• **WORK TO COMPLETE**
Print exactly the lines from the first one down to the line containing "def WZ(py,Y): return H-(py-250)/F*Y", both ends included, with no pictures and nothing else.

start DATA PROVIDED

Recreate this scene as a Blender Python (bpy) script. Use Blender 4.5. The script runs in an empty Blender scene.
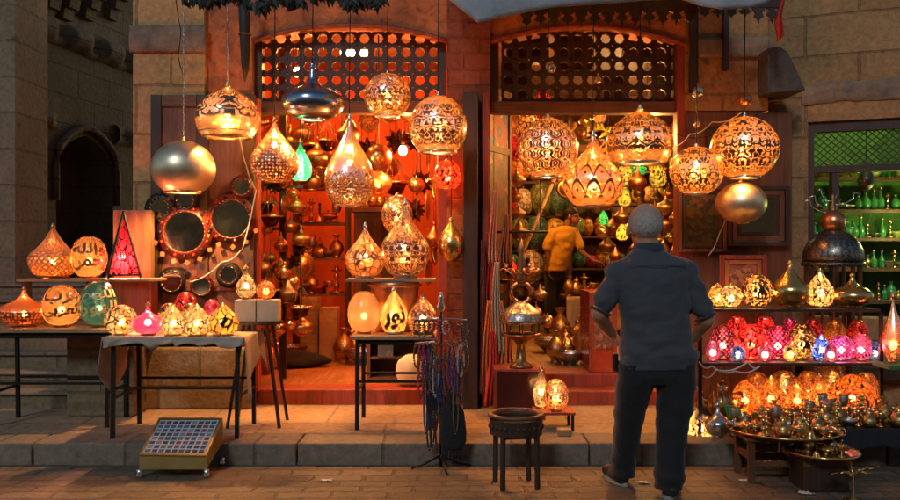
import bpy, bmesh, math, random
from mathutils import Vector, Matrix, noise
random.seed(7)
PI=math.pi
F=864.0; H=1.5
sc=bpy.context.scene
COL=sc.collection
def P(px,py,Y): return Vector(((px-450)/F*Y, Y, H-(py-250)/F*Y))
def WX(px,Y): return (px-450)/F*Y
def WZ(py,Y): return H-(py-250)/F*Y

# ---------------------------------------------------------------- mesh builder
class MB:
    def __init__(s): s.v=[]; s.f=[]; s.uv=[]; s.sm=[]
    def add(s,vs,fs,smooth=False,uvs=None):
        o=len(s.v); s.v+= [tuple(p) for p in vs]
        for i,f in enumerate(fs):
            s.f.append(tuple(o+k for k in f)); s.sm.append(smooth)
            s.uv.append(uvs[i] if uvs else None)
        return s
    def box(s,x0,y0,z0,x1,y1,z1):
        vs=[(x0,y0,z0),(x1,y0,z0),(x1,y1,z0),(x0,y1,z0),(x0,y0,z1),(x1,y0,z1),(x1,y1,z1),(x0,y1,z1)]
        return s.add(vs,[(0,3,2,1),(4,5,6,7),(0,1,5,4),(1,2,6,5),(2,3,7,6),(3,0,4,7)])
    def obox(s,c,size,M=None):
        M=M or Matrix.Identity(3); hx,hy,hz=[k/2 for k in size]; c=Vector(c)
        vs=[c+M@Vector((a,b,d)) for d in (-hz,hz) for a,b in ((-hx,-hy),(hx,-hy),(hx,hy),(-hx,hy))]
        return s.add(vs,[(0,3,2,1),(4,5,6,7),(0,1,5,4),(1,2,6,5),(2,3,7,6),(3,0,4,7)])
    def bar(s,a,b,w,d=None):
        a=Vector(a);b=Vector(b);d=d or w;t=(b-a)
        M=t.to_track_quat('Z','Y').to_matrix()
        return s.obox((a+b)/2,(w,d,t.length),M)
    def lathe(s,prof,seg=32,c=(0,0,0),M=None,caps=True,sx=1,sy=1,smooth=True,wob=None):
        c=Vector(c); n=len(prof); vs=[]
        rm=max(max(r for r,z in prof),1e-4); L=[0]
        for i in range(1,n): L.append(L[-1]+math.hypot(prof[i][0]-prof[i-1][0],prof[i][1]-prof[i-1][1]))
        for r,z in prof:
            for k in range(seg):
                a=2*PI*k/seg; rr=r*(wob(a,z) if wob else 1)
                p=Vector((rr*math.cos(a)*sx,rr*math.sin(a)*sy,z))
                vs.append(c+(M@p if M else p))
        fs=[];uvs=[]
        for i in range(n-1):
            for k in range(seg):
                k2=(k+1)%seg
                fs.append((i*seg+k,i*seg+k2,(i+1)*seg+k2,(i+1)*seg+k))
                v0=L[i]/(2*PI*rm);v1=L[i+1]/(2*PI*rm);u0=k/seg;u1=(k+1)/seg
                uvs.append([(u0,v0),(u1,v0),(u1,v1),(u0,v1)])
        if caps:
            if prof[0][0]>1e-4: fs.append(tuple(range(seg-1,-1,-1))); uvs.append([(0,0)]*seg)
            if prof[-1][0]>1e-4: fs.append(tuple((n-1)*seg+k for k in range(seg))); uvs.append([(0,0)]*seg)
        return s.add(vs,fs,smooth,uvs)
    def sphere(s,c,r,seg=16,rings=10,sc3=(1,1,1),M=None):
        c=Vector(c); vs=[];fs=[]
        if not hasattr(r,'__len__'): r=(r,r,r)
        pr=[]
        for i in range(rings+1):
            t=-PI/2+PI*i/rings; pr.append((math.cos(t),math.sin(t)))
        for cr,sr in pr:
            for k in range(seg):
                a=2*PI*k/seg; p=Vector((cr*math.cos(a)*r[0],cr*math.sin(a)*r[1],sr*r[2]))
                vs.append(c+(M@p if M else p))
        for i in range(rings):
            for k in range(seg):
                k2=(k+1)%seg; fs.append((i*seg+k,i*seg+k2,(i+1)*seg+k2,(i+1)*seg+k))
        return s.add(vs,fs,True)
    def tube(s,pts,r,seg=6,closed=False,smooth=True):
        pts=[Vector(p) for p in pts]; n=len(pts); vs=[];fs=[]
        for i,p in enumerate(pts):
            a=pts[(i-1)%n] if (i>0 or closed) else p; b=pts[(i+1)%n] if (i<n-1 or closed) else p
            t=(b-a); t=t.normalized() if t.length>1e-9 else Vector((0,0,1))
            u=t.cross(Vector((0,0,1)) if abs(t.z)<.9 else Vector((1,0,0))).normalized(); w=t.cross(u)
            rr=r[i] if hasattr(r,'__len__') else r
            for k in range(seg):
                an=2*PI*k/seg; vs.append(p+u*math.cos(an)*rr+w*math.sin(an)*rr)
        m=n if closed else n-1
        for i in range(m):
            j=(i+1)%n
            for k in range(seg):
                k2=(k+1)%seg; fs.append((i*seg+k,i*seg+k2,j*seg+k2,j*seg+k))
        if not closed: fs.append(tuple(range(seg-1,-1,-1))); fs.append(tuple((n-1)*seg+k for k in range(seg)))
        return s.add(vs,fs,smooth)
    def torus(s,c,R,r,M=None,seg=28,rs=8,sy=1):
        c=Vector(c); pts=[]
        for k in range(seg):
            a=2*PI*k/seg; p=Vector((R*math.cos(a),R*math.sin(a)*sy,0)); pts.append(c+(M@p if M else p))
        return s.tube(pts,r,rs,closed=True)
    def prism(s,poly,d0,d1,plane='XZ'):
        n=len(poly)
        def q(p,d):
            if plane=='XZ': return (p[0],d,p[1])
            if plane=='YZ': return (d,p[0],p[1])
            return (p[0],p[1],d)
        vs=[q(p,d0) for p in poly]+[q(p,d1) for p in poly]
        fs=[tuple(range(n)),tuple(range(2*n-1,n-1,-1))]+[(i,i+n,(i+1)%n+n,(i+1)%n) for i in range(n)]
        return s.add(vs,fs)
    def grid(s,fn,nu,nv,smooth=True,th=0):
        vs=[fn(i/nu,j/nv) for j in range(nv+1) for i in range(nu+1)]
        fs=[(j*(nu+1)+i,j*(nu+1)+i+1,(j+1)*(nu+1)+i+1,(j+1)*(nu+1)+i) for j in range(nv) for i in range(nu)]
        uvs=[[(i/nu,j/nv),((i+1)/nu,j/nv),((i+1)/nu,(j+1)/nv),(i/nu,(j+1)/nv)] for j in range(nv) for i in range(nu)]
        return s.add(vs,fs,smooth,uvs)
    def build(s,name,mat,parent=None,bevel=0,solid=0,fixn=True):
        me=bpy.data.meshes.new(name); me.from_pydata(s.v,[],s.f)
        ul=me.uv_layers.new(name='UVMap'); d=[0.0]*(2*len(me.loops)); k=0
        for f,u in zip(s.f,s.uv):
            if u:
                for q in u: d[2*k]=q[0];d[2*k+1]=q[1];k+=1
            else: k+=len(f)
        ul.data.foreach_set('uv',d)
        me.polygons.foreach_set('use_smooth',s.sm)
        if fixn:
            bm=bmesh.new(); bm.from_mesh(me); bmesh.ops.recalc_face_normals(bm,faces=bm.faces); bm.to_mesh(me); bm.free()
        me.materials.append(mat)
        o=bpy.data.objects.new(name,me); COL.objects.link(o)
        if parent: o.parent=parent
        if solid:
            m=o.modifiers.new('s','SOLIDIFY'); m.thickness=solid
        if bevel:
            m=o.modifiers.new('b','BEVEL'); m.width=bevel; m.segments=2; m.limit_method='ANGLE'
        return o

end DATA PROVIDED

• **TASK RESPONSE**
Recreate this scene as a Blender Python (bpy) script. Use Blender 4.5. The script runs in an empty Blender scene.
import bpy, bmesh, math, random
from mathutils import Vector, Matrix, noise
random.seed(7)
PI=math.pi
F=864.0; H=1.5
sc=bpy.context.scene
COL=sc.collection
def P(px,py,Y): return Vector(((px-450)/F*Y, Y, H-(py-250)/F*Y))
def WX(px,Y): return (px-450)/F*Y
def WZ(py,Y): return H-(py-250)/F*Y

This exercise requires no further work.